Blackstone Doubles Down on Shale Boom Lasting With Harvest Deal

By Melissa Mittelman and Tim Loh

Blackstone Group LP’s reach for $10 billion in energy assets is the firm’s latest bet that the U.S. shale boom is just hitting its stride.

The world’s largest alternative-asset manager agreed to buy Harvest Fund Advisors for an undisclosed amount, adding the firm’s 18-member team led by Eric Conklin to an investment empire that spans private equity, real estate, credit and hedge funds.

The private equity firm has made a series of wagers premised on the U.S. shale revolution having room to run. This year Blackstone has snatched up assets including a share in a $2.3 billion purchase of acreage in the Eagle Ford shale basin in Texas, a $2 billion deal for pipeline company EagleClaw Midstream Ventures LLC and a $1.57 billion stake in Energy Transfer Partners LP’s Rover gas pipeline.

“The value of that pipe in the ground, most often as long as you’re in the right areas, isn’t decreasing in value — that’s increasing in value every day,” Conklin said Thursday in a phone interview. “We’re certainly in the early innings when it comes to pricing the space efficiently.”

Harvest, founded in 2005, invests in U.S. midstream assets such as pipelines and export terminals through master limited partnerships. Like real estate investment trusts and business development companies, MLPs pass their federal tax duties on to individual investors, lowering overall rates.

Harvest was advised by Wells Fargo Securities on the deal, which includes cash plus incentive payouts. The Harvest team will keep its Wayne, Pennsylvania, headquarters, with Conklin reporting through Blackstone’s credit unit, said Blackstone partner Dwight Scott.
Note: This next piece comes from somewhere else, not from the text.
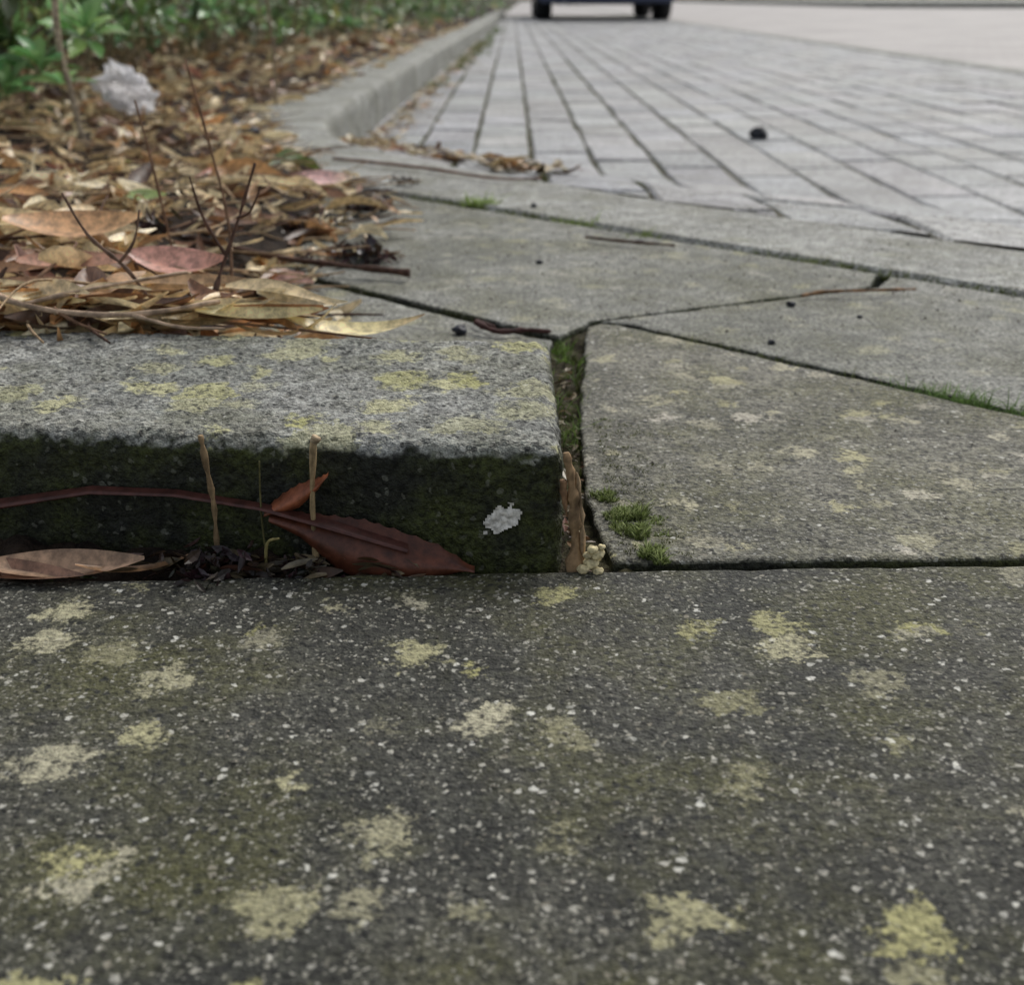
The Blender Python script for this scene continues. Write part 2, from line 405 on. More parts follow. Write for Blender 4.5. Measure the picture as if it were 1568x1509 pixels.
for i in range(800):
    y=1.42+(R()**2.0)*7
    xo=interp([(1.42,-.02),(1.58,-.13),(1.7,-.2),(1.84,-.25),(2.0,-.28),(2.35,-.298),(8,-.22)],y)
    d=abs(random.gauss(0,.055 if y<2.2 else .035)); x=xo+.012+d
    L=U(.012,.040)
    leaf(A,(x,y,pz(x,y)+U(.001,.010)),U(0,6.28),L,L*U(.2,.35),tuple(q*.65 for q in drycol()),pitch=random.gauss(0,.2),roll=random.gauss(0,.4),curl=U(-.2,.6),cup=U(0,.4),n=4,twist=U(-.5,.5))
for i in range(260):
    x=U(-.2,1.7);y=U(.75,7)
    L=U(.004,.014); z=pz(x,y)+.002 if x+y>1.37 else .002
    leaf(A,(x,y,z),U(0,6.28),L,L*.3,(.08,.055,.035),n=3)
mesh_obj('leaf_litter',A.v,A.f,M_leafdry,A.c,smooth=True)

def hero(name,*a,**k):
    B=Acc(); k.setdefault('n',14); leaf(B,*a,**k); mesh_obj(name,B.v,B.f,M_leafdry,B.c,smooth=True)
YEL=(.78,.68,.36)
hero('fallen_leaf',(-.070,.543,.048),.08,.062,.012,YEL,curl=.55,cup=.15,tip=(.3,.2,.1),roll=.3)
hero('fallen_leaf',(-.112,.540,.051),.05,.056,.013,(.80,.68,.36),curl=.3,cup=.35,roll=.35,twist=.5)
hero('fallen_leaf',(-.225,.548,.054),-.08,.07,.014,(.80,.72,.42),curl=.2,cup=.3,roll=.45)
hero('fallen_leaf',(-.245,.70,.066),.2,.075,.026,(.62,.36,.18),curl=.5,cup=.2,roll=.45,tip=(.72,.45,.22),twist=.4)
hero('fallen_leaf',(-.295,.73,.064),-.2,.07,.022,(.72,.55,.29),curl=.4,cup=.2,roll=.3)
hero('fallen_leaf',(-.172,.64,.056),-.25,.055,.021,(.66,.36,.28),curl=.6,cup=.25,roll=.5,tip=(.46,.20,.11))
hero('fallen_leaf',(-.225,.64,.054),.15,.06,.017,(.50,.28,.19),curl=.3,cup=.3,roll=.35)
hero('fallen_leaf',(-.270,.62,.054),-.05,.07,.014,(.40,.22,.11),curl=.2,cup=.3,roll=.35)
hero('fallen_leaf',(-.16,.60,.050),.3,.06,.011,(.50,.33,.18),curl=.2,cup=.5,roll=.25,twist=1)
hero('fallen_leaf',(-.21,.59,.052),-.2,.075,.010,(.42,.25,.14),curl=.2,cup=.5,roll=.15)
hero('fallen_leaf',(-.26,.58,.054),.1,.06,.012,(.70,.57,.33),curl=.2,cup=.4,roll=.25)
hero('fallen_leaf',(-.178,1.20,.022),.35,.060,.020,(.80,.50,.46),curl=.25,cup=.2,roll=.6,tip=(.75,.6,.4))
hero('fallen_leaf',(-.27,.93,.045),.1,.03,.018,(.22,.30,.07),curl=.2,cup=.1,roll=.3)
def strip(name,pts,colr,edge=None,serr=0):
    V=[];F=[];C=[]
    n=len(pts);m=5
    fine=[]
    for a in range(n-1):
        for j in range(6):
            t=j/6; fine.append([pts[a][q]*(1-t)+pts[a+1][q]*t for q in range(5)])
    fine.append(list(pts[-1]))
    for i,(x,y,zl,zh,le) in enumerate(fine):
        for j in range(m):
            t=j/(m-1); z=zl+(zh-zl)*t
            if j==m-1 and serr: z+=serr*(.5 if i%3==0 else -.3)
            V.append((x,y+le*t-.004*math.sin(math.pi*t),z))
            g=1.0+.5*(j==2)
            C.append((colr[0]*g,colr[1]*g,colr[2]*g))
    for i in range(len(fine)-1):
        for j in range(m-1):
            q=i*m+j; F.append((q,q+1,q+m+1,q+m))
    return mesh_obj(name,V,F,M_leafdry,C,smooth=True)
strip('curled_dry_leaf',[(-.0125,.377,.0020,.0024,.0),(-.025,.378,-.002,.0075,.006),(-.04,.379,-.006,.0125,.007),(-.050,.380,-.005,.0155,.007),(-.060,.382,.000,.0165,.006),(-.072,.385,.010,.017,.005),(-.082,.387,.0145,.018,.003)],(.115,.036,.018),serr=.0009)
strip('curled_dry_leaf',[(-.035,.381,.006,.0085,.002),(-.06,.383,.013,.016,.002),(-.085,.389,.0185,.0200,.002),(-.115,.394,.0215,.0230,.002),(-.145,.397,.0210,.0232,.002),(-.19,.400,.012,.0155,.002)],(.085,.03,.022))
strip('curled_dry_leaf',[(-.061,.386,.0325,.033,.0),(-.065,.387,.0265,.0300,.002),(-.072,.388,.0195,.027,.003),(-.078,.389,.017,.023,.003),(-.084,.389,.016,.018,.003)],(.28,.09,.04),serr=.0006)
B=Acc()
leaf(B,(-.150,.3735,.006),.10,.055,.012,(.42,.27,.17),curl=.3,cup=.3,roll=.5,n=10,twist=.8); leaf(B,(-.165,.371,.004),-.15,.05,.009,(.30,.17,.11),curl=.2,cup=.4,roll=.4,n=10)
leaf(B,(-.125,.377,.006),.3,.04,.005,(.35,.20,.10),curl=.5,n=10)
for i in range(90):
    x=U(-.19,-.03); L=U(.004,.016)
    leaf(B,(x,U(.374,.386),U(-.002,.004)),U(-.8,.8),L,L*.3,tuple(q*.2 for q in drycol()),roll=U(-1,1),pitch=U(-.5,.5),n=4)
mesh_obj('dry_leaf_bits',B.v,B.f,M_leafdry,B.c,smooth=True)

# ------------------------------------------------------------ twigs
def tube(A,pts,r0,r1,colr,seg=6,wob=0.):
    pts=[Vector(p) for p in pts]
    fine=[]
    n=len(pts)
    for i in range(n-1):
        p0=pts[max(0,i-1)];p1=pts[i];p2=pts[i+1];p3=pts[min(n-1,i+2)]
        for j in range(5):
            t=j/5
            q=.5*((2*p1)+(p2-p0)*t+(2*p0-5*p1+4*p2-p3)*t*t+(3*p1-p0-3*p2+p3)*t**3)
            fine.append(q)
    fine.append(pts[-1])
    N=len(fine)
    for i in range(N):
        d=(fine[min(N-1,i+1)]-fine[max(0,i-1)]).normalized()
        u=d.cross(Vector((.3,.2,1))).normalized() if abs(d.z)<.95 else d.cross(Vector((1,0,0))).normalized()
        w=d.cross(u)
        r=(r0+(r1-r0)*i/(N-1))*(1+wob*noise.noise(fine[i]*300))
        b=len(A.v)
        for s in range(seg):
            a=6.283*s/seg; p=fine[i]+(u*math.cos(a)+w*math.sin(a))*r*(1+wob*.4*noise.noise(fine[i]*500+Vector((s*3,0,0))))
            A.v.append(tuple(p)); g=U(.7,1.3); A.c.append(tuple(q*g for q in colr))
        if i:
            for s in range(seg):
                A.f.append((b-seg+s,b-seg+(s+1)%seg,b+(s+1)%seg,b+s))
    b=len(A.v)
    A.f.append(tuple(range(b-seg,b)))
def twigobj(name,specs):
    B=Acc()
    for s in specs: tube(B,*s)
    return mesh_obj(name,B.v,B.f,M_twig,B.c,smooth=True)
TAN=(.38,.27,.16); DK=(.09,.05,.035); MID=(.19,.11,.065)
twigobj('plant_stub',[([(-.1005,.384,-.005),(-.1000,.385,.02),(-.1015,.386,.035),(-.1025,.386,.046)],.0010,.0008,(.22,.15,.08),8,.8)])
twigobj('plant_stub',[([(-.0665,.384,-.005),(-.0670,.385,.02),(-.0655,.386,.044)],.0014,.0012,(.32,.23,.12),8,.8),([(-.0655,.386,.0435),(-.0642,.386,.0455)],.0014,.0018,(.42,.32,.2),8,.3)])
twigobj('plant_stub',[([(-.084,.386,0),(-.085,.388,.018),(-.0845,.389,.036)],.0004,.0003,(.10,.09,.035),5,.3),([(-.084,.384,0),(-.082,.380,.010),(-.0775,.378,.0125)],.0006,.0004,(.3,.25,.1),5,.3)])
twigobj('dry_stem',[([(.0205,.381,-.008),(.0214,.383,.010),(.0208,.384,.022),(.0195,.385,.032),(.0178,.386,.040)],.0021,.0011,(.26,.17,.09),9,1.4),([(.0240,.382,-.008),(.0238,.383,.012),(.0226,.385,.026),(.0215,.386,.033)],.0010,.0004,(.34,.24,.14),8,1.2),([(.0185,.3835,.018),(.0172,.384,.026),(.0170,.384,.031)],.0010,.0012,(.22,.13,.07),7,1.)])
twigobj('bare_twig',[([(-.16,.70,.02),(-.163,.72,.06),(-.172,.73,.10),(-.183,.735,.148)],.0011,.0005,MID,6,.6)])
twigobj('bare_twig',[([(-.20,.74,.02),(-.205,.745,.05),(-.212,.75,.09),(-.218,.75,.125)],.0011,.0005,MID,6,.6)])
twigobj('bare_twig',[([(-.145,.585,.038),(-.142,.60,.055),(-.135,.61,.075),(-.125,.62,.105)],.0016,.0006,DK,6,.8),([(-.139,.605,.062),(-.15,.61,.08),(-.155,.61,.10)],.0011,.0004,DK,6,.6),([(-.134,.612,.08),(-.125,.60,.085),(-.119,.60,.097)],.0009,.0004,DK,6,.5)])
twigobj('bare_twig',[([(-.27,.545,.085),(-.245,.543,.068),(-.215,.535,.055),(-.17,.53,.0515),(-.13,.545,.054)],.0015,.0011,(.40,.29,.20),7,.7),([(-.24,.545,.064),(-.225,.54,.082),(-.222,.54,.098)],.0012,.0006,MID,6,.5),([(-.215,.535,.055),(-.185,.545,.060),(-.15,.57,.062)],.0012,.0008,(.40,.29,.20),6,.5),([(-.20,.533,.054),(-.19,.528,.049),(-.175,.522,.045)],.0011,.0006,MID,6,.5),([(-.165,.530,.0515),(-.145,.527,.047),(-.125,.528,.046)],.001,.0006,(.40,.29,.20),6,.5)])
twigobj('bare_twig',[([(-.165,.56,.050),(-.175,.56,.066),(-.192,.565,.080),(-.203,.57,.098)],.0012,.0005,(.16,.10,.07),6,.7),([(-.178,.56,.068),(-.170,.56,.078),(-.166,.56,.092)],.0008,.0004,(.16,.10,.07),6,.5)])
twigobj('fallen_twig',[([(-.26,.885,.03),(-.18,.875,.012),(-.12,.855,.008),(-.070,.838,.006)],.0020,.0026,DK,7,.6)])
twigobj('fallen_twig',[([(-.021,.700,.006),(-.008,.690,.003),(.008,.694,.003),(.022,.690,.003)],.0018,.0012,(.07,.035,.03),7,.5),([(-.021,.712,.004),(-.010,.697,.004)],.0015,.001,(.07,.035,.03),7,.4)])
twigobj('fallen_twig',[([(.185,.782,.003),(.200,.789,.004),(.225,.788,.005),(.262,.797,.004)],.0012,.0010,(.25,.14,.07),6,.8)])
twigobj('fallen_twig',[([(.058,.985,.004),(.09,.965,.004),(.125,.955,.003)],.0015,.001,(.10,.06,.04),6,.5)])
twigobj('fallen_twig',[([(-.21,1.50,.004),(-.10,1.40,.006),(-.02,1.33,.004),(.03,1.335,.003)],.002,.0015,(.16,.08,.05),6,.4)])
B=Acc()
for i in range(850):
    y=.56+R()**1.4*2.6; d=R()**1.3*.6-.02; x=bx(y)-d; z=max(0,gh(x,y))+U(.004,.024); a=U(0,6.28); L=U(.03,.13)
    if d<.02: a=random.gauss(0,.3)+(3.14 if R()<.5 else 0); L*=.7; z=max(0,gh(x,y))+.003
    tube(B,[(x,y,z),(x+math.cos(a)*L*.5,y+math.sin(a)*L*.5,z+U(-.004,.01)),(x+math.cos(a+.3)*L,y+math.sin(a+.2)*L,z+U(-.006,.015))],U(.0006,.0014),.0005,random.choice([TAN,DK,MID,TAN]),5,.3)
mesh_obj('twig_litter',B.v,B.f,M_twig,B.c,smooth=True)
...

In buying Harvest, Blackstone is betting that demand will keep rising for transporting, refining and shipping oil and gas. The infrastructure assets, which operate under long-term contracts that generate cash flow, are partly protected from fluctuating commodity prices, Scott said.

‘Hangover’

The U.S. midstream sector is experiencing a “hangover” after almost a decade of access to cheap capital that partnerships used to fund a project binge that’s helped connect America’s shale gas and oil to customers, Scott said. There’s still plenty of activity taking place among privately held midstream players, he noted. One such transaction involving Kingfisher Midstream LLC was announced Wednesday.
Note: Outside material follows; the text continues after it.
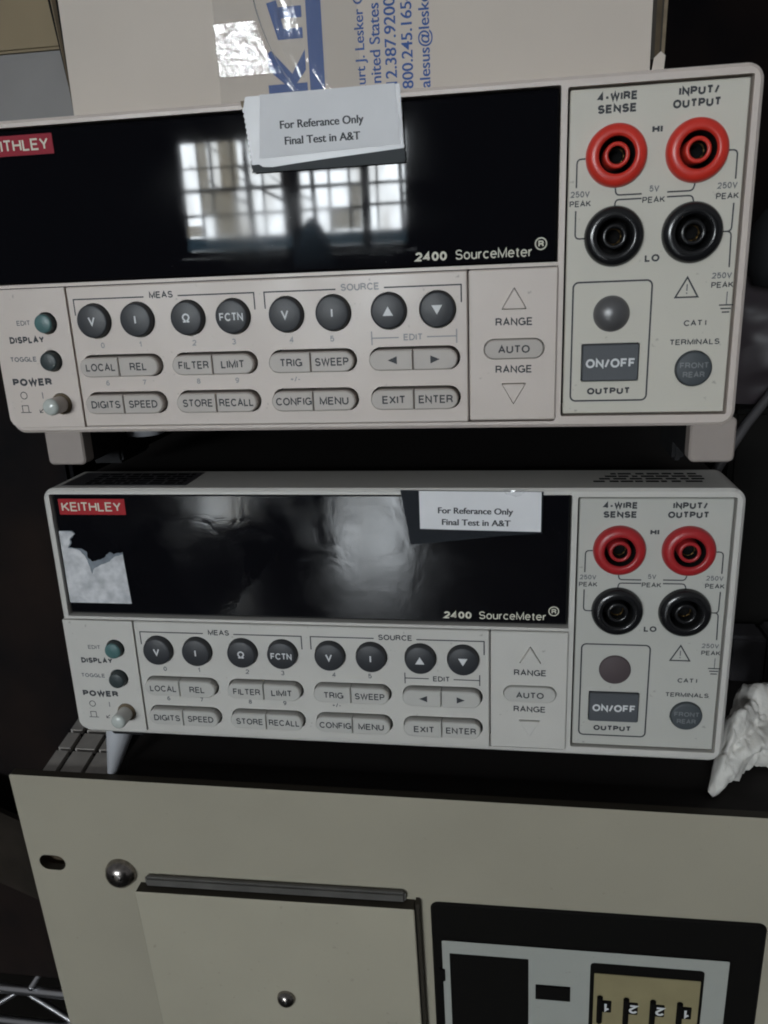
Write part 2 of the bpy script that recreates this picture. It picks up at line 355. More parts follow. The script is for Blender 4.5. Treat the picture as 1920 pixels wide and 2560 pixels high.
def soft_corner(pts, r, n=4):
    out = [pts[0]]
    for i in range(1, len(pts) - 1):
        p = Vector(pts[i]); a = (Vector(pts[i - 1]) - p); b = (Vector(pts[i + 1]) - p)
        ra = min(r, a.length / 2, b.length / 2); p0 = p + a.normalized() * ra; p1 = p + b.normalized() * ra
        for k in range(n + 1):
            t = k / n; out.append(tuple((1 - t) ** 2 * p0 + 2 * t * (1 - t) * p + t * t * p1))
    out.append(pts[-1]); return out
def font_text(mb, s_, size, mt, fn, weight=0.0, align='LEFT', sx=1.0, space=1.0, bold=0.0):
    cu = bpy.data.curves.new('lettering', 'FONT'); cu.body = s_; cu.size = 1.0; cu.offset = weight; cu.align_x = align; cu.space_character = space
    o = bpy.data.objects.new('lettering', cu); me = bpy.data.meshes.new_from_object(o)
    for k, dx in enumerate((-bold, 0.0, bold) if bold else (0.0,)):
        pts = [Vector(fn(v.co.x * size * sx + dx, v.co.y * size)) for v in me.vertices]
        mb.add([(p.x, p.y - 0.006 * k, p.z) for p in pts], [tuple(p.vertices) for p in me.polygons], mt)
    bpy.data.objects.remove(o); bpy.data.curves.remove(cu); bpy.data.meshes.remove(me)

# ------------------------------------------------------------------ scene tree helpers
def tag(o, label=None, cat=None, group=None, kind=None):
    if label: o['label'] = label
    if cat: o['category'] = cat
    if group: o['group'] = group
    if kind: o['kind'] = kind
    return o
def thing(name, label, cat, loc=(0, 0, 0), rot=None, group=None):
    o = bpy.data.objects.new(name, None); C.objects.link(o); o.empty_display_size = 0.02
    mm = (rot or Matrix.Identity(3)).to_4x4(); mm.translation = (BASE + Vector(loc)) * S
    o.matrix_world = mm
    return tag(o, label, cat, group)

# ================================================================== setting behind and around
mb = MB(); mb.box(-2500, 2500, 900, 1000, -1250, 1400, M['dark_wall'])
o = mb.build('wall', None, BASE); tag(o, kind='structure')
mb = MB(); mb.box(-5000, 5000, -9000, 1000, -1300, -1250, M['floor'])
o = mb.build('floor', None, BASE); tag(o, kind='structure')

# wire shelf that carries the rack unit
t = thing('wire_shelf', 'chrome wire shelf with zigzag edge, behind bottom left of beige rack panel', 'shelf', (0, 65, -309))
for yy in (0, 330):
    a = MB(); a.tube([(-420, yy, 22), (560, yy, 22)], 2.4, M['chrome']); a.build('top_rail', t)
    a = MB(); a.tube([(-420, yy, 0), (560, yy, 0)], 2.4, M['chrome']); a.build('bottom_rail', t)
    a = MB(); pts = []
    for k in range(41): pts.append((-420 + k * 24.5, yy + 2.2, 20 if k % 2 else 2))
    a.tube(pts, 1.7, M['chrome'], 8); a.build('truss_wire', t)
a = MB()
for k in range(40): a.tube([(-416 + k * 24.8, -2, 25.4), (-416 + k * 24.8, 332, 25.4)], 1.4, M['chrome'], 6)
a.build('deck_wires', t)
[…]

“The private midstream transactions are very robust today, but you have the public companies under pressure from a valuation standpoint,” Scott said. “That kind of opportunity is the kind of thing that we like to see, that’s one of the things that attracts us to this.’’

Led by Chief Executive Officer Steve Schwarzman, Blackstone has primarily built investment capabilities in-house, with some notable exceptions. Its credit unit was created with the transformational purchase of GSO Capital Partners in 2008, and in 2013 Blackstone scooped up a Credit Suisse Group AG unit that bought and sold stakes in private equity funds. Blackstone managed $371 billion across its various businesses as of June 30.
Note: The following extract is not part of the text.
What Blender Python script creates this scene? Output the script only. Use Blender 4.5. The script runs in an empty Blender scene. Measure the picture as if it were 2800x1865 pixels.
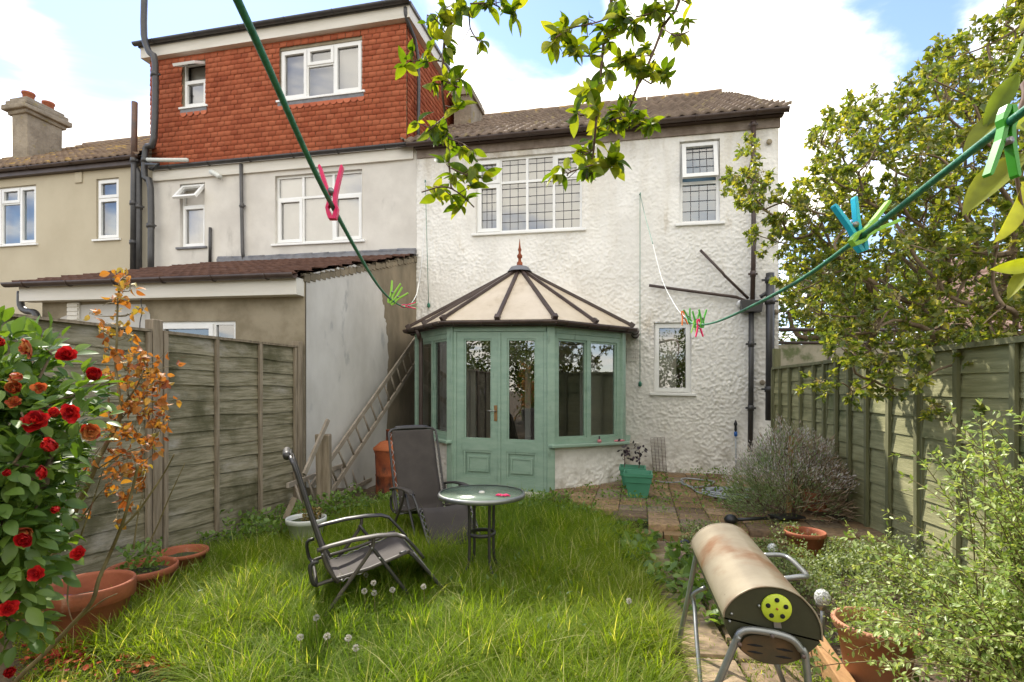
import bpy, math, random
import numpy as np
from mathutils import Vector, Matrix
R = math.radians
random.seed(7)
rng = np.random.default_rng(11)
sc = bpy.context.scene
C = sc.collection

# ------------------------------------------------------------------ camera, sky, sun, exposure
FPX, CX, HY, CAMZ = 1457.0, 1400.0, 1065.0, 1.5
cam = bpy.data.cameras.new('camera'); camo = bpy.data.objects.new('camera', cam); C.objects.link(camo)
camo.location = (0, 0, CAMZ); camo.rotation_euler = (R(90), 0, 0)
cam.sensor_width = 36; cam.lens = 36 * FPX / 2800; cam.shift_y = (HY - 932.5) / 2800
cam.clip_start = .05; cam.clip_end = 2000
sc.camera = camo
sc.view_settings.view_transform = 'Standard'; sc.view_settings.look = 'None'; sc.view_settings.gamma = 1
sc.view_settings.exposure = 1.6
SUN_AZ, SUN_EL = 30.0, 48.0          # azimuth to the left of straight ahead
sunv = Vector((-math.sin(R(SUN_AZ)) * math.cos(R(SUN_EL)), math.cos(R(SUN_AZ)) * math.cos(R(SUN_EL)), math.sin(R(SUN_EL))))
sl = bpy.data.lights.new('sun', 'SUN'); sl.energy = 2.45; sl.angle = R(.55); sl.color = (1, .93, .82)
so = bpy.data.objects.new('sun', sl); C.objects.link(so); so.rotation_euler = (-sunv).to_track_quat('-Z', 'Y').to_euler()
world = bpy.data.worlds.new('World'); sc.world = world; world.use_nodes = True
wt = world.node_tree; wt.nodes.clear()
def wn(t, **k):
    n = wt.nodes.new(t)
    for a, b in k.items(): setattr(n, a, b)
    return n
def wmath(op, a, b=None, c=None):
    n = wn('ShaderNodeMath', operation=op)
    for i, x in enumerate((a, b, c)):
        if x is None: continue
        if isinstance(x, (int, float)): n.inputs[i].default_value = x
        else: wt.links.new(x, n.inputs[i])
    return n.outputs[0]
sky = wn('ShaderNodeTexSky', sky_type='NISHITA', sun_disc=False, sun_elevation=R(SUN_EL), sun_rotation=R(-SUN_AZ))
sky.air_density = 1.0; sky.dust_density = .1
tc = wn('ShaderNodeTexCoord'); sep = wn('ShaderNodeSeparateXYZ'); wt.links.new(tc.outputs['Generated'], sep.inputs[0])
zz = wmath('MAXIMUM', sep.outputs[2], 0.0); zz = wmath('ADD', zz, .16)
cmb = wn('ShaderNodeCombineXYZ'); wt.links.new(wmath('DIVIDE', sep.outputs[0], zz), cmb.inputs[0]); wt.links.new(wmath('DIVIDE', sep.outputs[1], zz), cmb.inputs[1])
cn = wn('ShaderNodeTexNoise'); cn.inputs['Scale'].default_value = 1.7; cn.inputs['Detail'].default_value = 9; cn.inputs['Roughness'].default_value = .56
cn.inputs['Distortion'].default_value = .35; wt.links.new(cmb.outputs[0], cn.inputs['Vector'])
dens = wmath('MULTIPLY_ADD', cn.outputs['Fac'], 1.0, 0.0)
def lobe(px, py, width, amount):
    global dens
    v = Vector(((px - CX) / FPX, 1, (HY - py) / FPX)).normalized()
    d = wn('ShaderNodeVectorMath', operation='DOT_PRODUCT'); wt.links.new(tc.outputs['Generated'], d.inputs[0]); d.inputs[1].default_value = v
    m = wn('ShaderNodeMapRange', interpolation_type='SMOOTHSTEP'); wt.links.new(d.outputs['Value'], m.inputs[0])
    m.inputs[1].default_value = math.cos(R(width)); m.inputs[2].default_value = 1; m.inputs[3].default_value = 0; m.inputs[4].default_value = amount
    dens = wmath('ADD', dens, m.outputs[0])
for l in [(260, 330, 15, .4), (1750, 400, 24, .26), (1250, 330, 15, .16), (2550, 120, 10, .1), (700, 90, 9, .08), (2000, 120, 14, .14),
          (30, 10, 13, -.26), (560, -20, 10, -.2), (1480, 60, 8, -.28), (2380, 190, 8, -.16), (400, 130, 8, -.18), (20, 620, 9, -.12), (1120, 120, 5, -.15), (1100, -300, 25, -.1)]: lobe(*l)
def back():  # unseen cloud added behind the camera to whiten reflections and warm the ambient light
    global dens
    d = wn('ShaderNodeVectorMath', operation='DOT_PRODUCT'); wt.links.new(tc.outputs['Generated'], d.inputs[0]); d.inputs[1].default_value = Vector((0, -.8, .6))
    m = wn('ShaderNodeMapRange', interpolation_type='SMOOTHSTEP'); wt.links.new(d.outputs['Value'], m.inputs[0]); m.inputs[1].default_value = .1; m.inputs[2].default_value = .9; m.inputs[3].default_value = 0; m.inputs[4].default_value = .16
    dens = wmath('ADD', dens, m.outputs[0])
back()
cr = wn('ShaderNodeMapRange', interpolation_type='SMOOTHSTEP'); wt.links.new(dens, cr.inputs[0])
cr.inputs[1].default_value = .49; cr.inputs[2].default_value = .71
skm = wn('ShaderNodeMixRGB', blend_type='MULTIPLY'); skm.inputs[0].default_value = 1; wt.links.new(sky.outputs[0], skm.inputs[1]); skm.inputs[2].default_value = (.68, .65, .72, 1)
mx = wn('ShaderNodeMixRGB'); wt.links.new(cr.outputs[0], mx.inputs[0]); wt.links.new(skm.outputs[0], mx.inputs[1]); mx.inputs[2].default_value = (6.3, 5.95, 5.3, 1)
bg = wn('ShaderNodeBackground'); bg.inputs[1].default_value = .15; wt.links.new(mx.outputs[0], bg.inputs[0])
wo = wn('ShaderNodeOutputWorld'); wt.links.new(bg.outputs[0], wo.inputs[0])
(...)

Blackstone, which already invests in energy through its credit platform and private equity funds, saw an acquisition as the best way to add a public equity offering via listed MLPs, said Scott, who was promoted to president of GSO in June.

“The way Eric and his team talk about their business and talk about the businesses they like, it sounds a lot like our team when we talk about the credits we like,” Scott said, comparing Harvest to GSO. “We have the ability to point to our experience as a group that came into Blackstone through a similar type of transaction. It was an easy discussion because of that.”

Buying Opportunity

Pipeline operators stand to gain as U.S. energy output surges. Crude production is projected to average 9.91 million barrels a day in 2018, up from an expected 9.35 million barrels a day this year, according to the Energy Information Administration. Dry natural gas output is projected to jump to 77.3 billion cubic feet a day, from 73.5 billion this year.

That’s led several companies to announce capacity expansions this year, especially in Texas’s Permian Basin, which has driven the shale resurgence.

While MLPs have worked to simplify their corporate structures in the past year in hopes of pleasing Wall Street, their stock performance has slumped. The Alerian MLP Index, which tracks 41 MLPs including Enterprise Products Partners LP and Williams Partners LP, has fallen more than 10 percent in the past month while crude oil futures have been largely flat. Given that, Blackstone may sense a good buying opportunity.

“You still have to feel good about the volume trends in the U.S.,” said Matt Schmid, an analyst at Stephens Inc.

“In these low-cost basins,” Schmid added, “production is going to continue to grow and create opportunities for these midstream companies. It’s hard to reconcile that with where the equities are trading today.”

Peter Grauer, chairman of Bloomberg LP, the parent of Bloomberg News, is a non-executive director at Blackstone.